* EXERCISE: Reproduce the lines of the material exactly, excluding every image.

Records with scene code

★ ★ ★ ★ ★ ★ ★

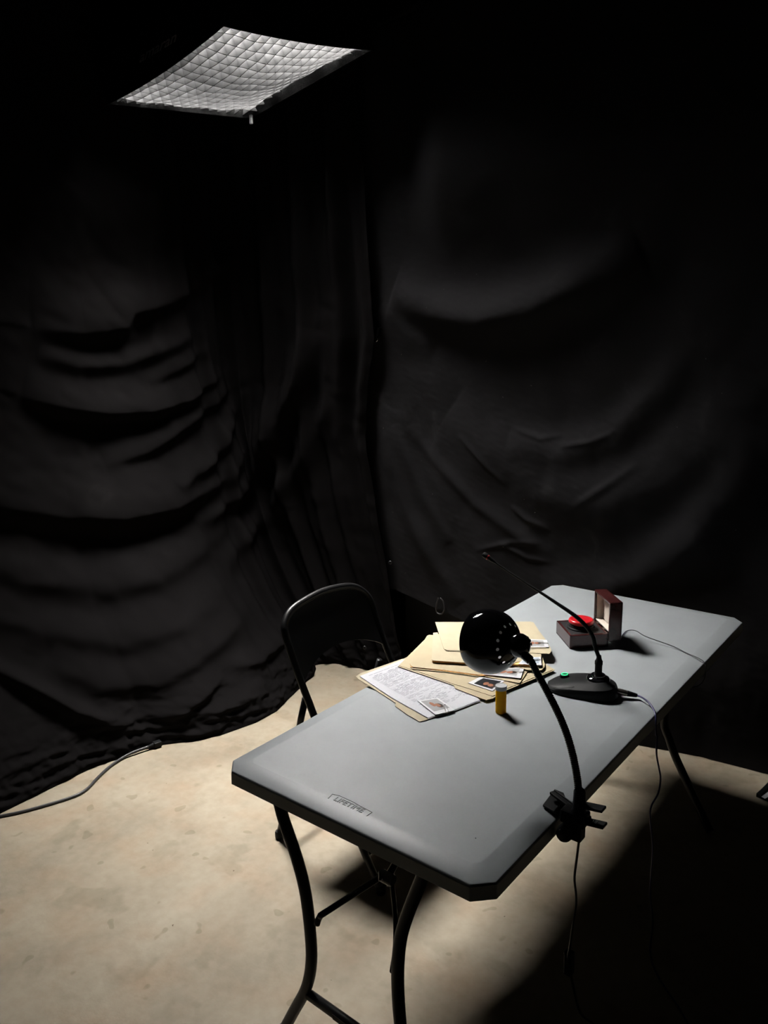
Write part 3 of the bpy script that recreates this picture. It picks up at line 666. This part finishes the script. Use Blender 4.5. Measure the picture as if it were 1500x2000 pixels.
# ------------------------------------------------------------------ boxed red button
bA, bB, bC = Vector((.272, 1.286, Z)), Vector((.374, 1.179, Z)), Vector((.466, 1.276, Z))
ex = (bA - bB).normalized(); ey = Vector((-ex.y, ex.x, 0)); 
if ey.dot(bC - bB) < 0: ey = -ey
wd, dp, hh = (bA - bB).length, (bC - bB).length, .047
bx_ = thing('button_box', bB + ex * wd / 2 + ey * dp / 2, 'open dark mahogany presentation box with a round red push button', 'box')
def bp3(a, b, h): return bB + ex * a + ey * b + Vector((0, 0, h))
AX = (ex, ey, Vector((0, 0, 1)))
base = MB()
tk = .008
base.box(bp3(wd / 2, dp / 2, .004), (wd, dp, .008), AX)
for c, s in (((wd / 2, tk / 2), (wd, tk)), ((wd / 2, dp - tk / 2), (wd, tk)), ((tk / 2, dp / 2), (tk, dp)), ((wd - tk / 2, dp / 2), (tk, dp))): base.box(bp3(c[0], c[1], hh / 2), (s[0], s[1], hh), AX)
base.out('box_base', M['wood'], bx_, bevel=.0015)
MB().box(bp3(wd / 2, dp / 2, hh - .012), (wd - 2 * tk, dp - 2 * tk, .022), AX).out('pad', M['blackpad'], bx_, bevel=.001)
cb_ = bp3(wd * .5, dp * .47, hh - .001)
MB().lathe(cb_, (0, 0, 1), [(.047, 0), (.047, .004), (.041, .006), (.040, .012), (.036, .014), (.036, .018)], 40).out('button_collar', M['blackplastic'], bx_, auto=30)
bt = MB().lathe(cb_ + Vector((0, 0, .017)), (0, 0, 1), [(.037, 0), (.041, .001), (.0425, .004), (.0425, .009), (.040, .013), (.036, .0145), (.034, .0138), (.018, .0150), (.0005, .0156)], 48).out('push_button', M['red'], bx_, auto=50)
# lid: opened upright at the back, thickness tl beyond the base
tl = .044; lz0, lz1 = .020, .155
lid = MB(); lh = lz1 - lz0; lc = (lz0 + lz1) / 2
lid.box(bp3(wd / 2, dp + tl - .004, lc), (wd, .008, lh), AX)
lid.box(bp3(.004, dp + tl / 2, lc), (.008, tl, lh), AX); lid.box(bp3(wd - .004, dp + tl / 2, lc), (.008, tl, lh), AX)
lid.box(bp3(wd / 2, dp + tl / 2, lz1 - .004), (wd, tl, .008), AX); lid.box(bp3(wd / 2, dp + tl / 2 + .006, lz0 + .004), (wd, tl - .012, .008), AX)
lid.out('lid', M['wood'], bx_, bevel=.0015)
li = MB(); li.box(bp3(wd / 2, dp + tl - .011, lc), (wd - .018, .004, lh - .018), AX)
for a in (.0105, wd - .0105): li.box(bp3(a, dp + tl / 2 + .002, lc), (.004, tl - .008, lh - .018), AX)
li.box(bp3(wd / 2, dp + tl / 2 + .002, lz1 - .0105), (wd - .018, tl - .008, .004), AX).box(bp3(wd / 2, dp + tl / 2, hh + .003), (wd - .02, tl - .008, .004), AX)
li.out('lining', M['velvet'], bx_, bevel=.001)
# padded lining cushion (bowed)
cu = MB(); rings = []
for i in range(13):
    t = i / 12; a = .014 + (wd - .028) * t; o_ = .006 * math.sin(math.pi * t); rings.append([bp3(a, dp + tl - .013, lz0 + .035), bp3(a, dp + tl - .015 - o_, lz0 + .037), bp3(a, dp + tl - .015 - o_, lz1 - .018), bp3(a, dp + tl - .013, lz1 - .016)])
cu.loft(rings).out('lining_cushion', M['velvet'], bx_, smooth=False)
for a in (wd * .3, wd * .7): MB().box(bp3(a, dp - .001, hh + .001), (.018, .006, .004), AX).out('hinge', M['nickel'], bx_, bevel=.0008)
MB().box(bp3(.010, dp / 2, hh + .0008), (.0015, dp - .03, .0012), AX).out('trim_line', M['nickel'], bx_)
# thin black cable from the box over the table edge
cz = Z + .003
cp = [bp3(wd * .15, dp + tl + .002, .012)] + [Vector((onz(u, v, cz).x, onz(u, v, cz).y, cz)) for u, v in ((1222, 1233.5), (1240, 1238), (1262, 1250), (1313, 1264), (1340, 1275), (1366, 1286.5))]
cp[2].z += .012; cp[3].z += .012; cp[4].z += .004
cp += [Vector((.768, cp[-1].y - .01, Z - .005)), Vector((.774, cp[-1].y - .02, Z - .03)), Vector((.770, cp[-1].y - .03, Z - .062)), Vector((.74, cp[-1].y - .06, Z - .078)), Vector((.66, cp[-1].y - .12, Z - .07)), Vector((.50, cp[-1].y - .16, Z - .065))]
tag(MB().tube(smoothpath(cp), .0016, 8).out('thin_cable', M['cable'], smooth=True), 'thin black cable running from the button box over the far right table edge', 'cable')

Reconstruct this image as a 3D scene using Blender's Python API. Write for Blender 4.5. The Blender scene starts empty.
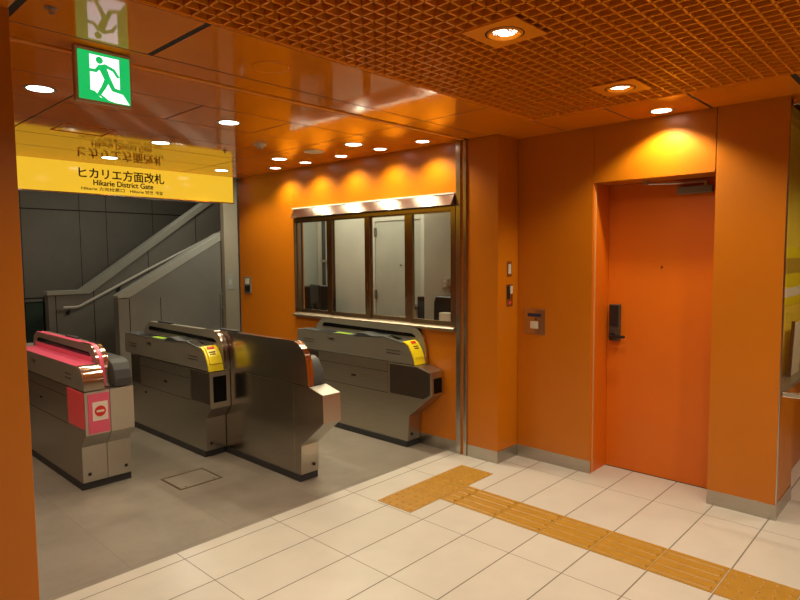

★ ★ ★ ★ ★ ★ ★

* FINAL RESULT:
Write part 3 of the bpy script that recreates this picture. It picks up at line 666. This part finishes the script. Use Blender 4.5. Measure the picture as if it were 1500x2000 pixels.
# ------------------------------------------------------------------ boxed red button
bA, bB, bC = Vector((.272, 1.286, Z)), Vector((.374, 1.179, Z)), Vector((.466, 1.276, Z))
ex = (bA - bB).normalized(); ey = Vector((-ex.y, ex.x, 0)); 
if ey.dot(bC - bB) < 0: ey = -ey
wd, dp, hh = (bA - bB).length, (bC - bB).length, .047
bx_ = thing('button_box', bB + ex * wd / 2 + ey * dp / 2, 'open dark mahogany presentation box with a round red push button', 'box')
def bp3(a, b, h): return bB + ex * a + ey * b + Vector((0, 0, h))
AX = (ex, ey, Vector((0, 0, 1)))
base = MB()
tk = .008
base.box(bp3(wd / 2, dp / 2, .004), (wd, dp, .008), AX)
for c, s in (((wd / 2, tk / 2), (wd, tk)), ((wd / 2, dp - tk / 2), (wd, tk)), ((tk / 2, dp / 2), (tk, dp)), ((wd - tk / 2, dp / 2), (tk, dp))): base.box(bp3(c[0], c[1], hh / 2), (s[0], s[1], hh), AX)
base.out('box_base', M['wood'], bx_, bevel=.0015)
MB().box(bp3(wd / 2, dp / 2, hh - .012), (wd - 2 * tk, dp - 2 * tk, .022), AX).out('pad', M['blackpad'], bx_, bevel=.001)
cb_ = bp3(wd * .5, dp * .47, hh - .001)
MB().lathe(cb_, (0, 0, 1), [(.047, 0), (.047, .004), (.041, .006), (.040, .012), (.036, .014), (.036, .018)], 40).out('button_collar', M['blackplastic'], bx_, auto=30)
bt = MB().lathe(cb_ + Vector((0, 0, .017)), (0, 0, 1), [(.037, 0), (.041, .001), (.0425, .004), (.0425, .009), (.040, .013), (.036, .0145), (.034, .0138), (.018, .0150), (.0005, .0156)], 48).out('push_button', M['red'], bx_, auto=50)
# lid: opened upright at the back, thickness tl beyond the base
tl = .044; lz0, lz1 = .020, .155
lid = MB(); lh = lz1 - lz0; lc = (lz0 + lz1) / 2
lid.box(bp3(wd / 2, dp + tl - .004, lc), (wd, .008, lh), AX)
lid.box(bp3(.004, dp + tl / 2, lc), (.008, tl, lh), AX); lid.box(bp3(wd - .004, dp + tl / 2, lc), (.008, tl, lh), AX)
lid.box(bp3(wd / 2, dp + tl / 2, lz1 - .004), (wd, tl, .008), AX); lid.box(bp3(wd / 2, dp + tl / 2 + .006, lz0 + .004), (wd, tl - .012, .008), AX)
lid.out('lid', M['wood'], bx_, bevel=.0015)
li = MB(); li.box(bp3(wd / 2, dp + tl - .011, lc), (wd - .018, .004, lh - .018), AX)
for a in (.0105, wd - .0105): li.box(bp3(a, dp + tl / 2 + .002, lc), (.004, tl - .008, lh - .018), AX)
li.box(bp3(wd / 2, dp + tl / 2 + .002, lz1 - .0105), (wd - .018, tl - .008, .004), AX).box(bp3(wd / 2, dp + tl / 2, hh + .003), (wd - .02, tl - .008, .004), AX)
li.out('lining', M['velvet'], bx_, bevel=.001)
# padded lining cushion (bowed)
cu = MB(); rings = []
for i in range(13):
    t = i / 12; a = .014 + (wd - .028) * t; o_ = .006 * math.sin(math.pi * t); rings.append([bp3(a, dp + tl - .013, lz0 + .035), bp3(a, dp + tl - .015 - o_, lz0 + .037), bp3(a, dp + tl - .015 - o_, lz1 - .018), bp3(a, dp + tl - .013, lz1 - .016)])
cu.loft(rings).out('lining_cushion', M['velvet'], bx_, smooth=False)
for a in (wd * .3, wd * .7): MB().box(bp3(a, dp - .001, hh + .001), (.018, .006, .004), AX).out('hinge', M['nickel'], bx_, bevel=.0008)
MB().box(bp3(.010, dp / 2, hh + .0008), (.0015, dp - .03, .0012), AX).out('trim_line', M['nickel'], bx_)
# thin black cable from the box over the table edge
cz = Z + .003
cp = [bp3(wd * .15, dp + tl + .002, .012)] + [Vector((onz(u, v, cz).x, onz(u, v, cz).y, cz)) for u, v in ((1222, 1233.5), (1240, 1238), (1262, 1250), (1313, 1264), (1340, 1275), (1366, 1286.5))]
cp[2].z += .012; cp[3].z += .012; cp[4].z += .004
cp += [Vector((.768, cp[-1].y - .01, Z - .005)), Vector((.774, cp[-1].y - .02, Z - .03)), Vector((.770, cp[-1].y - .03, Z - .062)), Vector((.74, cp[-1].y - .06, Z - .078)), Vector((.66, cp[-1].y - .12, Z - .07)), Vector((.50, cp[-1].y - .16, Z - .065))]
tag(MB().tube(smoothpath(cp), .0016, 8).out('thin_cable', M['cable'], smooth=True), 'thin black cable running from the button box over the far right table edge', 'cable')

Reconstruct this image as a 3D scene using Blender's Python API. Write for Blender 4.5. The Blender scene starts empty.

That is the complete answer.